LMRID soon to be a reality

The Little Mowbray Rosebank Improvement District (LMRID) is now a reality with the special levy deducted from residents’ rates.

This initiative has been formally established by the City of Cape Town and the special levy necessary to run it is being deducted on residents’ rates account since 1 July.

Rae Wolpe, a committee member from Mowbray, explains that the levy is determined as a fixed percentage of property rates and so the rand amount will vary with the number of days in the billing cycle and the rateable value of the property.

“For July, property owners will have received a rates account showing a pro-rata SRA levy which is not for the whole month of July,” he says.

“The invoicing runs from mid-month to mid-month, yet the SRA amount only starts on 1 July. The rates account will itemise the SRA portion as rate “x” (depending on whether your property is a commercial or residential property) times a number of days.”

Other volunteer committee members are Jos Jeffries and Patsy Taylor from Little Mowbray, Marc Gammon, Lindsay Kennedy and Simon Birch from Rosebank, who are now directors of the registered non-profit company (NPC).

Once the bank account, VAT registration and other certification issues are complete, the business plan that residents approved when they voted for the improvement district, will begin to be implemented. It is anticipated services will start to be delivered sometime between September and October.

Wolpe explains that the initial focus of the organisation is to appoint a safety service provider to patrol in public spaces, and also to improve channels of communication with residents.
“All other tasks will be dealt with as soon as possible thereafter.”

One of the matters coming up for discussion is public safety.

Wolpe points out that the board, assisted by three community volunteers, has drawn up and distributed a “request for proposals” to seven credible security companies. “Six companies have responded with quotes to provide safety services for the public spaces (streets and parks) in the LMRID area. From these six we have shortlisted three, and invited them to a clarification meeting to discuss variations to their respective responses. We are currently reviewing these proposals with a view to finalising the appointment of the successful service provider. It is anticipated that the security company will start providing services from September.”

Wolpe also adds that the social responsibility aspect of the organisation, that includes homeless people, is also important to their activities for the area.

“The LMRID social service response needs to be strongly integrated into both the existing social networks in the wider community as well as the security and cleansing aspects of the SRA itself.

“We are thus exploring a range of options for the provision of targeted social engagement in conjunction with the security providers on our shortlist as well as partner organisations in our immediate vicinity.

“Any members of the community who wish to advise or otherwise assist in this portfolio can contact Marc Gammon on info@lmrid.capetown.”

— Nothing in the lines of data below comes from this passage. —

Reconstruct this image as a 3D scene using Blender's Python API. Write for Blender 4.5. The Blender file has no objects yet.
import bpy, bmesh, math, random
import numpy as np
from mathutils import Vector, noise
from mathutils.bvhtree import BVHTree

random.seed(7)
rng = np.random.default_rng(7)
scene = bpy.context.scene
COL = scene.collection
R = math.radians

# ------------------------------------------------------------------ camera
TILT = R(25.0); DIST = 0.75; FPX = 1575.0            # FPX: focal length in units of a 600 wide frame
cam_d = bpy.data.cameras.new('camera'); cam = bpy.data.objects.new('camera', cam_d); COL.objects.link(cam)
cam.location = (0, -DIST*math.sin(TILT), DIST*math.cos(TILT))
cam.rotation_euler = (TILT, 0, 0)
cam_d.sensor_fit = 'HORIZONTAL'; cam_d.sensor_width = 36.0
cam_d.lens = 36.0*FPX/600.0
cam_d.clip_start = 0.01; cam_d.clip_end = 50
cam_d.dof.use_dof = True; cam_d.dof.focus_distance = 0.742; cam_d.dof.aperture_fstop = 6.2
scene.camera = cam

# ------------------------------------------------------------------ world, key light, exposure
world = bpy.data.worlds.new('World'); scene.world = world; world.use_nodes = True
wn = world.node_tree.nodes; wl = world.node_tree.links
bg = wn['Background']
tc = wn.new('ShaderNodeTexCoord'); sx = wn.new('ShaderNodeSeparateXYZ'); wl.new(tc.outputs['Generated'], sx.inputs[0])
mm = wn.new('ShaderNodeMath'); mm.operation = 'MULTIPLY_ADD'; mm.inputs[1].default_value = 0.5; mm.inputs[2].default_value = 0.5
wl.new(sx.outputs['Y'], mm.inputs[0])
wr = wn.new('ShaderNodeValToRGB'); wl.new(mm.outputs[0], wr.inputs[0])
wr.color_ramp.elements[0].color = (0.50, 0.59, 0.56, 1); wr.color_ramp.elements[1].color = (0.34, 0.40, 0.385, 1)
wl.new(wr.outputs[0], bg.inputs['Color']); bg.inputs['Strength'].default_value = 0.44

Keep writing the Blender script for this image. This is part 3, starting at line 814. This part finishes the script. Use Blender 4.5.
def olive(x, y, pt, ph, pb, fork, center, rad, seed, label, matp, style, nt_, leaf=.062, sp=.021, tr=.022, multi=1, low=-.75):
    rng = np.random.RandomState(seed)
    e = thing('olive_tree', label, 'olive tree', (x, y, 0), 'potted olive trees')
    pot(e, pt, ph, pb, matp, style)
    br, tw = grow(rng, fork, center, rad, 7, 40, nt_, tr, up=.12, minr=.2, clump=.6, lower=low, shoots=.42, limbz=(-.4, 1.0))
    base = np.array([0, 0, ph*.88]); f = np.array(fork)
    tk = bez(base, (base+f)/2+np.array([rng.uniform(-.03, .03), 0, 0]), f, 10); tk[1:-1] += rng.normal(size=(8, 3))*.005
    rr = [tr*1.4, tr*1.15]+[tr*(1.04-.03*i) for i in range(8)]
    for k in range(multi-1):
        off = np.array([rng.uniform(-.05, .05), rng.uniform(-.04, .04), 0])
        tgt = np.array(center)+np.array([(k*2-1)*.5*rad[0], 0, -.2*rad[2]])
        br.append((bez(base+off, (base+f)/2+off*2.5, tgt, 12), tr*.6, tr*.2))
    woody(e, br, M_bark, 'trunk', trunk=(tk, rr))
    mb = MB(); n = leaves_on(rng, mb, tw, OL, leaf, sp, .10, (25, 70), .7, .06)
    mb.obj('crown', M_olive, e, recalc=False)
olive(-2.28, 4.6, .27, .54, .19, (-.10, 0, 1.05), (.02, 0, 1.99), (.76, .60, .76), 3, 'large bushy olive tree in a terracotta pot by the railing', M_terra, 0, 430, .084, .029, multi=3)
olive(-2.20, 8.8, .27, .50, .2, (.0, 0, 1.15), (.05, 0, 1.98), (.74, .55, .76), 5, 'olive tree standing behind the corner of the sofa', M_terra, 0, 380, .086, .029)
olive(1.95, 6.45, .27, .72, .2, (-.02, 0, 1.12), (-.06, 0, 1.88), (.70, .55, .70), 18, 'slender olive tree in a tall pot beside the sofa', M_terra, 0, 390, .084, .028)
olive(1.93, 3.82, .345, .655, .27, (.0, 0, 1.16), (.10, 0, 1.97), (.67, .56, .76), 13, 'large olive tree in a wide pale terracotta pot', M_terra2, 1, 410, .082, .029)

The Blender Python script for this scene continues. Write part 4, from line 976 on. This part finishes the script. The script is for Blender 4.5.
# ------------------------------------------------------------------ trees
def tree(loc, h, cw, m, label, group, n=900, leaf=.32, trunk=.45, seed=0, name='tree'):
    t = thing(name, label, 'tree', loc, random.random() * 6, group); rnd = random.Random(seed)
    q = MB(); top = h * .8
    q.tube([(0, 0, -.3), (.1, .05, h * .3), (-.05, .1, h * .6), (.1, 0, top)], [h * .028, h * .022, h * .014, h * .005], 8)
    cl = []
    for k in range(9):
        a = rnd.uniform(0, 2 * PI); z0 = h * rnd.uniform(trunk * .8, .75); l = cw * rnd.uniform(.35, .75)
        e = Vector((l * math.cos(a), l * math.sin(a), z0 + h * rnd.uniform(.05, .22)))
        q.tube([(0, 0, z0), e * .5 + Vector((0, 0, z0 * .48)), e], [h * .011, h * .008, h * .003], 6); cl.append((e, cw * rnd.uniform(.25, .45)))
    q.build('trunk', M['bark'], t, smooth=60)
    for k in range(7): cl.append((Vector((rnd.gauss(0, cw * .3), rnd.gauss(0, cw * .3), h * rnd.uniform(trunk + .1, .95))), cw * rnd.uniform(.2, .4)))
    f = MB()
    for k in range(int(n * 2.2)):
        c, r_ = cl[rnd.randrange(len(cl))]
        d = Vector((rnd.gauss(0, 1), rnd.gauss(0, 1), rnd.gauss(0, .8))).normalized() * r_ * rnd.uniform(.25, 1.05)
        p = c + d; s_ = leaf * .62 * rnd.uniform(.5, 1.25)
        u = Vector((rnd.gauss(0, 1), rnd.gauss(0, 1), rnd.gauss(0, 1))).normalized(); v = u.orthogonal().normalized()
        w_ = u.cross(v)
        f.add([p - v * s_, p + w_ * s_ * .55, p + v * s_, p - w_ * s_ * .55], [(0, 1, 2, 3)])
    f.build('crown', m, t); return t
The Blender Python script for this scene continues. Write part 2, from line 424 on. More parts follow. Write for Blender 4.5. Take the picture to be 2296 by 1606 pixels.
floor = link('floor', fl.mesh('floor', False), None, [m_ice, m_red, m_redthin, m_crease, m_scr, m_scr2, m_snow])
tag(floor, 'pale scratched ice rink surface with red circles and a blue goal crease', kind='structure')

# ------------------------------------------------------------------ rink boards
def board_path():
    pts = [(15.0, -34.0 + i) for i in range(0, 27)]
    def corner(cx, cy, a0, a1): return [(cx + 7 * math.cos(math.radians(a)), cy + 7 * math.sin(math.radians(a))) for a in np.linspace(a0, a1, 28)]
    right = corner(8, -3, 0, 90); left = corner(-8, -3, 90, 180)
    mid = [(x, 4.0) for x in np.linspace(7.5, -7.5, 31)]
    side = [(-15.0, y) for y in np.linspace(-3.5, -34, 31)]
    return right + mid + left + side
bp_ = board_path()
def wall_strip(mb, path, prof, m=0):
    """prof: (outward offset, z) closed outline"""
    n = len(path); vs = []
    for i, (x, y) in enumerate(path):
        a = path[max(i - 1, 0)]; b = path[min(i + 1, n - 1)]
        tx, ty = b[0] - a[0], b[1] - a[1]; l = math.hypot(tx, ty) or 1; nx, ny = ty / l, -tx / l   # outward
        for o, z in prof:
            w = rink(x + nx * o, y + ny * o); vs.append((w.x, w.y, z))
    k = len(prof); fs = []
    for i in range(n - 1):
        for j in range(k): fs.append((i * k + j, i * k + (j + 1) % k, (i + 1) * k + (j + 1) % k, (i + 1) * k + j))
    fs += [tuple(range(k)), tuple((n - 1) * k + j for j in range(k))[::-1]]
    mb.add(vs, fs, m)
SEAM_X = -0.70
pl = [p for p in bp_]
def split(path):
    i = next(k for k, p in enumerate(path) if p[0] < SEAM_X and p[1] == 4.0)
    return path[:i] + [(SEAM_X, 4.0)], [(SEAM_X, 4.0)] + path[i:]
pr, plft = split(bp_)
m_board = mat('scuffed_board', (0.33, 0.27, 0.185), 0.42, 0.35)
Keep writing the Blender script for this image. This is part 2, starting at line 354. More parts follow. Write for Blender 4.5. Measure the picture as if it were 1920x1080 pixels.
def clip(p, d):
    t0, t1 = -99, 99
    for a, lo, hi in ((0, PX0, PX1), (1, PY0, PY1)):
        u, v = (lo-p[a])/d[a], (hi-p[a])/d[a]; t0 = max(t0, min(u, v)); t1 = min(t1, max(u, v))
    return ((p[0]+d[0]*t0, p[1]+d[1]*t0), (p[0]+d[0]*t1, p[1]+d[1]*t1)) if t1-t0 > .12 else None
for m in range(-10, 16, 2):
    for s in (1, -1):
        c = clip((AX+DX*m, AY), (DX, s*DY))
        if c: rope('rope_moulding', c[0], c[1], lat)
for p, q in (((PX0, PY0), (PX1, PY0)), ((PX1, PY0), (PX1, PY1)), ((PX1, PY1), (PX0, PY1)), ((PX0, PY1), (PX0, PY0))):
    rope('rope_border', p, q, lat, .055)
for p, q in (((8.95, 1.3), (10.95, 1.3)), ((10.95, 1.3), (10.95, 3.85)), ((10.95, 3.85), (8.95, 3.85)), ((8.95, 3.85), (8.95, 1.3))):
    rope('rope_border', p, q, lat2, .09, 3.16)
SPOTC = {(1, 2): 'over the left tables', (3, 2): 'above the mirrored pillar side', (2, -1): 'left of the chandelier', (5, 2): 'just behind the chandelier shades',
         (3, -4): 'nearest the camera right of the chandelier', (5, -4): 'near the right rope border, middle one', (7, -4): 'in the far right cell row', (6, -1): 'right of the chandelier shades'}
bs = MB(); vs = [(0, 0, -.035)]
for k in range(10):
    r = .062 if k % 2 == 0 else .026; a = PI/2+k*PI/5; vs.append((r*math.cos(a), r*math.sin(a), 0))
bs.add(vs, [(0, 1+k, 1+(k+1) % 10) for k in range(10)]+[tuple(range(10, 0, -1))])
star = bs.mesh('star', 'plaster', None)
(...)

The environment and cleansing will also come under the spotlight.

“We have approached several companies in respect of the cleansing services and are busy assessing their various quotations on the base of price and service offered.

“Organisations that wish to be included in this process should contact the board member presently in charge of this portfolio, Lindsay Kennedy, at lindsay@lmrid.capetown.”

While many residents from the area are happy with these new proposals some feel that paying for services that are already included in rates is not needed.

One resident, who did not want to be named, was not happy with the decision to add to her expenses on her rates bill.

“I don’t want to pay this extra fee because I am already struggling,” she says.
“What improvements are they going to make because I am already getting good service from the City. If there is a problem with cleansing or other services I log a complaint and it is seen to and the Mowbray police is doing a good job with security in the area.”

Robert Ontong, is not a ratepayer in the area, but hopes that these new developments will not affect his rent.
“I am happy with the plans for improvement in this area even though I am not clear about what it all entails, but if security and safety is part of it then I am happy.
“My only hope is that it does not affect our rent when landlords have to pay the City this extra levy.”

Elaine October works in the area and hopes that future improvements will include cheaper housing in the area.
“I just wish that I could live closer to where I work in Mowbray,” she says.
“If this organisation is serious about improvements then this should be on their agenda. Travelling is the problem because the roads are so full, if we lived closer it would be a pleasure.”

Property owners who wish to, can now apply to become members of LMRID. The membership application form can be downloaded from the LMRID web site (www.lmrid.capetown) under the documents section.